# EXERCISE REQUIREMENTS:
Search the listing below for "from". Copy each matching line.

——

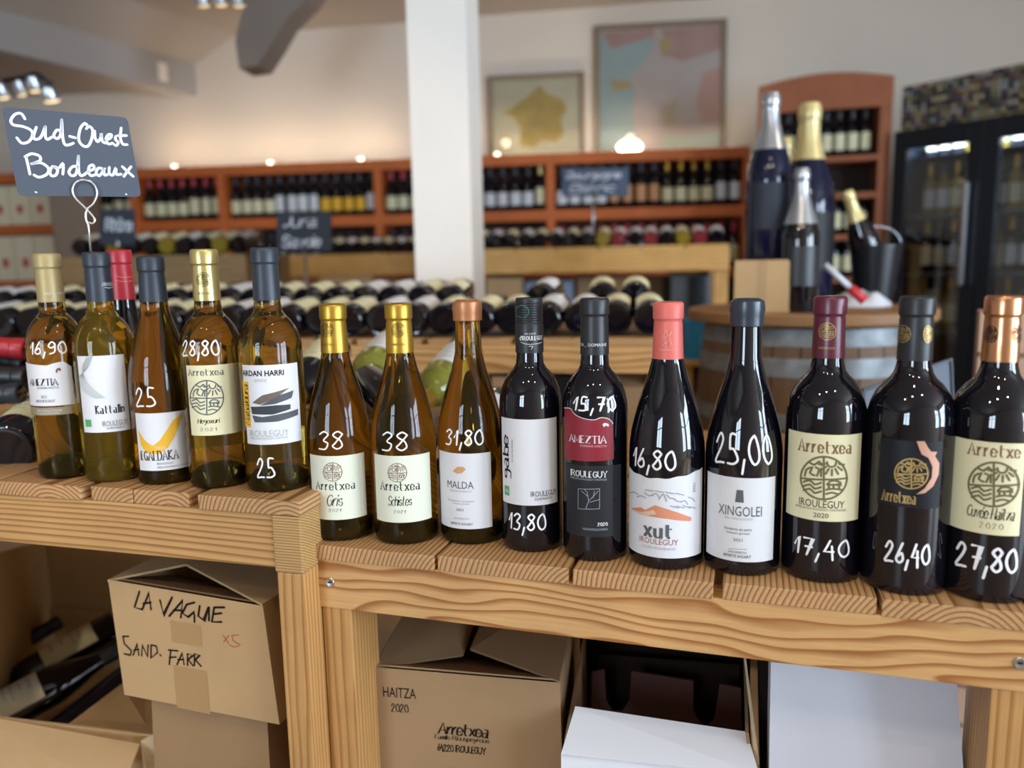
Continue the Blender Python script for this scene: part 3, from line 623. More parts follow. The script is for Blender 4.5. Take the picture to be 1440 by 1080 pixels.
def cr4(p): return [(980+a/2.454, 400+b/2.454) for a, b in p]
S.poly('tower_print', [cr4([(132, 750), (138, 708), (160, 710), (162, 753)])], INKG, lb, .0007); S.text('XINGOLEI', 1011, 712, 1071, 726, INKG, lb); S.text('VIN IROULEGUY', 1019, 728, 1059, 731, INKL, lb)
S.text('Hondarrea eta aserio', 1019, 742, 1057, 746, INKG, lb); S.text('haizeen guritan', 1022, 748, 1054, 752, INKG, lb); S.text('2021', 1031, 757, 1044, 761, INKG, lb); S.strokes('rule', [[(1025, 771), (1050, 772)]], .00015, INK, lb, .0008); S.text('GAICOERRETZA', 1024, 775, 1050, 778, INKG, lb); S.text('BIPERTE IHGART', 1018, 780, 1056, 784, INK, lb)
price(S, t, '25,00', 1006, 609, 1086, 668, -.05, .09)
t, S, SC, cp = front_bottle('arr', 'dark red wine bottle with wine-red capsule and cream emblem label, priced 17,40', *POS['arr'], ZR, .0408, 'bord', BLACKGLASS, WINE)
lb = S.label(1107.5, 611, 1208.5, 733, CREAM, t)
S.text('Arretxea', 1123, 619, 1198, 639, INKB, lb, 'serif', wt=.15); S.emblem(1158.5, 672, 32, 30, .001, OLV, lb); S.text('IROUL\u00c9GUY', 1124, 701, 1187, 714, INK, lb); S.text('APPELLATION IROULEGUY CONTROLEE', 1119, 715, 1189, 718, INKG, lb); S.text('2020', 1144, 721.5, 1165, 728, INK, lb, gap=.5)
price(S, t, '17,40', 1117, 758, 1194, 792, .1, .14); SC.emblem(1163.5, 466, 11.5, 12, .0003, GOLDP, cp, .001); SC.text('ARRETXEA', 1151, 488, 1174, 491, GOLDP, cp)
t, S, SC, cp = front_bottle('a40', 'dark red wine bottle with charcoal capsule and black label with gold emblem and crescent', *POS['a40'], ZR, .0418, 'bord', BLACKGLASS, BLKCAP)
lb = S.label(1236, 620, 1323, 714, NVLAB, t)
def cr5(p): return [(1190+a/2.348, 400+b/2.348) for a, b in p]
S.emblem(1281.5, 666, 23, 21, .0007, GOLDP, lb)
S.poly('crescent_print', [cr5([(232, 517), (258, 517), (268, 537), (278, 551), (298, 552), (291, 566), (305, 590), (303, 625), (285, 665), (258, 688), (230, 692), (258, 672), (280, 637), (283, 602), (270, 572), (248, 560), (240, 540)])], ROSEG, lb, .0011)
S.text('Arretxea', 1240, 690, 1289, 708, GOLDP, lb, 'serif', wt=.13); price(S, t, '26,40', 1243, 763, 1308, 803, .1, .13); SC.emblem(1270, 469.5, 11, 12, .0003, GOLDP, cp, .001); SC.emblem(1304, 470, 6, 12, .0003, GOLDP, cp, .001)
t, S, SC, cp = front_bottle('hai', 'dark red wine bottle with copper foil capsule at the right end, priced 27,80', *POS['hai'], ZR, .0420, 'bord', BLACKGLASS, COPPER)
lb = S.label(1334, 621, 1438, 751, CREAM, t)
S.text('Arretxe', 1361, 624, 1436, 644, INKB, lb, 'serif', wt=.14); S.emblem(1397.5, 681, 35, 31, .001, OLV, lb); S.text('Cuv\u00e9e Haitza', 1360, 713, 1427, 731, INK, lb, 'script', wt=.08, slant=.35, gap=.24); S.text('2020', 1377, 735, 1411, 744, INK, lb, 'serif', wt=.1, gap=.6)
price(S, t, '27,80', 1343, 768, 1431, 815, .05, .13); SC.emblem(1394, 470, 9, 11.5, .0003, INK, cp, .001); SC.emblem(1430, 470, 6, 11.5, .0003, INK, cp, .001)
# red capsule bottle standing behind the gap
t, S, SC, cp = front_bottle('red', 'dark bottle with bright red capsule standing behind the front row on the left table', -.553, 1.135, ZL, .0375, 'burg', BLACKGLASS, REDCAP, H=.305)
SC.strokes('ring_print', [[(163, 388), (172, 390), (185, 389)], [(163, 394), (172, 396), (185, 395)]], .0003, SALMP, cp, .001)

# ------------------------------------------------------------------ the two front tables
A1 = -17.3; p0 = on_z(442.5, 766, ZR); TR = thing('display_table', 'lower pine display table on the right holding ten upright bottles', 'table', (p0.x, p0.y, 0), rad(A1))
def lx(px, py, p, a): d, n = adir(a); return (on_plane(px, py, p, n)-p).dot(d)
edges = [(442.5, 766, 609.5, 784), (614, 786, 799, 797), (805, 804, 1003, 820), (1016, 826, 1234, 842), (1241, 844, 1452, 866)]
TH = .0185
for i, e in enumerate(edges):
    a, b = lx(e[0], e[1], p0, A1), lx(e[2], e[3], p0, A1); yo = (0, .002, .001, .003, .001)[i]
    box('plank', a, b, yo, .79, ZR-TH, ZR, W_PLANK, TR, .0012, 'y')
box('plank', b+.004, b+.16, .002, .79, ZR-TH, ZR, W_PLANK, TR, .0012, 'y'); b += .16
zz_ = ZR-TH
box('apron', 0.0, b, .004, .044, zz_-.064, zz_, W_APRON, TR, .0012, 'x')
box('rear_rail', 0.0, b, .74, .78, zz_-.064, zz_, W_APRON, TR, .001, 'x')
box('side_rail', 0.0, .04, .044, .74, zz_-.064, zz_, W_APRON2, TR, .001, 'y')
box('leg', .002, .042, .006, .076, 0, zz_-.0645, W_POST, TR, .0015, 'z'); box('leg', .002, .072, .70, .74, 0, zz_-.0645, W_POST, TR, .001, 'z')
xr = lx(1397, 968, p0, A1)
box('leg', xr, xr+.045, .006, .096, 0, zz_-.0645, W_POST, TR, .0015, 'z'); box('leg', xr, xr+.07, .70, .74, 0, zz_-.0645, W_POST, TR, .001, 'z')
def screw(root, lx_, z, y=.004):
    mm = Matrix.Rotation(rad(90), 4, 'X'); mm.translation = V((lx_, y, z))
    s = lathe('screw', [(0, -.001), (.0062, -.001), (.0062, .0008), (.0054, .0016), (.003, .0012), (0, .0004)], STEEL, root, 20, mm)
    o = box('cross_slot', lx_-.0022, lx_+.0022, y-.0021, y-.0012, z-.0005, z+.0005, INK); o.parent = s
    return s
screw(TR, .0165, zz_-.03); screw(TR, lx(1437, 925, p0, A1), zz_-.034)
A2 = -15.8; p1 = on_z(421, 706, ZL); TL = thing('display_table', 'taller pine display table on the left holding the five upright white wine bottles', 'table', (p1.x, p1.y, 0), rad(A2))
for i, (a, b_, yo) in enumerate([(-1.1, -.95, .001), (-.942, -.79, .0), (-.782, -.63, .003), (-.622, -.464, .002), (-.456, -.3195, .0), (-.3059, -.2415, .004), (-.2403, -.1576, .004), (-.1413, .0, .0)]):
    box('plank', a, b_, yo, .79, ZL-TH, ZL, W_PLANK, TL, .0015, 'y')
zz2 = ZL-TH
box('apron', -1.1, -.040, .004, .044, zz2-.068, zz2, W_APRON2, TL, .0015, 'x')
box('corner_block', -.0395, -.002, .001, .075, zz2-.072, zz2-.0005, W_BLOCK, TL, .0015, 'x')
box('leg', -.038, -.003, .002, .075, 0, zz2-.0725, W_POST, TL, .002, 'z'); box('leg', -.075, -.003, .70, .74, 0, zz2-.0725, W_POST, TL, .001, 'z'); box('leg', -1.1, -1.06, .70, .77, 0, zz2-.0725, W_POST, TL, .001, 'z'); box('leg', -1.1, -1.06, .046, .10, 0, zz2-.0725, W_POST, TL, .001, 'z')
box('side_rail', -.03, -.003, .076, .74, zz2-.068, zz2, W_APRON2, TL, .001, 'y')

# ------------------------------------------------------------------ slate sign on its wire holder
pp = on_y(122, 300, 1.045); EX, EN = adir(24)
sg = PlaneSurf(pp, EX, (0, 0, 1))
cs = [(2, 150), (179, 165), (199, 277), (25.5, 275)]
def roundq(cs, f=.06):
    out = []
    for i in range(4):
        a, b, c = V(cs[i-1]), V(cs[i]), V(cs[(i+1) % 4])
        p = b+(a-b)*f; q = b+(c-b)*f*.8; mdl = (p+q)/2*.45+b*.55; out += [tuple(p), tuple(mdl), tuple(q)]
    return out
sq = [sg.pos(*sg.uv(*c)) for c in roundq(cs)]
T = thing('slate_sign', 'large slate sign lettered Sud-Ouest Bordeaux, clipped above the left bottles', 'sign', sq[4])
bd_ = panel('slate_panel', sq, -.002 if (sq[1]-sq[0]).cross(sq[2]-sq[0]).dot(sg.n) > 0 else .002, SLATE, T)
SG = [[(165,175),(140,140),(100,145),(72,185),(90,215),(150,225),(205,250),(215,285),(190,325),(145,335),(112,300)],
[(240,230),(222,290),(235,310),(270,295),(300,225)],[(300,225),(300,290),(315,310),(350,290)],[(405,255),(375,250),(355,285),(375,305),(400,280),(408,180)],[(408,180),(415,300),(430,345),(460,345),(485,335)],
[(460,290),(498,300)],[(580,225),(560,205),(530,240),(520,310),(545,350),(580,355),(605,310),(612,250),(590,225),(570,240)],[(625,255),(628,300),(645,325),(665,300),(668,270),(675,320),(695,335)],
[(700,315),(730,300),(735,280),(715,280),(700,310),(715,340),(745,335)],[(765,290),(762,310),(780,330),(770,350),(755,345)],[(800,235),(795,300),(810,340),(840,345)],[(780,285),(835,285)],
[(172,425),(185,480),(198,540)],[(165,425),(210,405),(260,420),(265,450),(215,470),(205,472),(270,465),(320,500),(310,540),(260,560),(225,545)],[(345,490),(330,520),(340,550),(370,545),(380,510),(355,490),(385,500)],
[(395,495),(415,470),(418,500),(415,540)],[(520,490),(480,490),(455,525),(475,550),(505,530),(518,420)],[(518,420),(520,520),(540,550),(580,525)],[(585,520),(620,505),(615,480),(590,490),(585,530),(605,550),(635,540)],
[(680,505),(650,500),(635,530),(655,550),(680,520),(685,500),(690,545),(715,540)],[(722,495),(722,535),(745,545),(765,500),(768,540),(800,540)],[(808,490),(840,520),(880,555)],[(865,490),(835,530),(818,555)]]
sg.strokes('chalk_lettering', [[(x/4.695, 130+y/4.695) for x, y in l] for l in SG], .0016, CHALK, bd_, .0006)
sg.strokes('rivet_hole', [[(50, 270), (51.5, 270.6)], [(177, 273), (178, 273.5)]], .001, CHALK, bd_, .0008)
WP = [(600,1052),(585,880),(568,830),(575,775),(620,730),(642,660),(612,600),(550,580),(498,600),(480,650),(500,700),(540,740),(590,790),(627,840),(612,866),(583,858)]
H_ = thing('sign_holder', 'curled chrome wire holder rising from the dark blue capsule and gripping the slate sign', 'holder', sg.pos(*sg.uv(128, 352), .004))
WPp = [WP[0], WP[1]]+smooth_line([WP[1]]+WP[2:], 6)[1:]
tube('wire', [sg.pos(*sg.uv(x/4.695, 130+y/4.695), .003+.0015*(i % 2 == -1)) for i, (x, y) in enumerate(WPp)], .0014, WIREM, H_, 8)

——

# CORRECT OUTPUT:
Continue the Blender Python script for this scene: part 3, from line 623. More parts follow. The script is for Blender 4.5. Take the picture to be 1440 by 1080 pixels.
H_ = thing('sign_holder', 'curled chrome wire holder rising from the dark blue capsule and gripping the slate sign', 'holder', sg.pos(*sg.uv(128, 352), .004))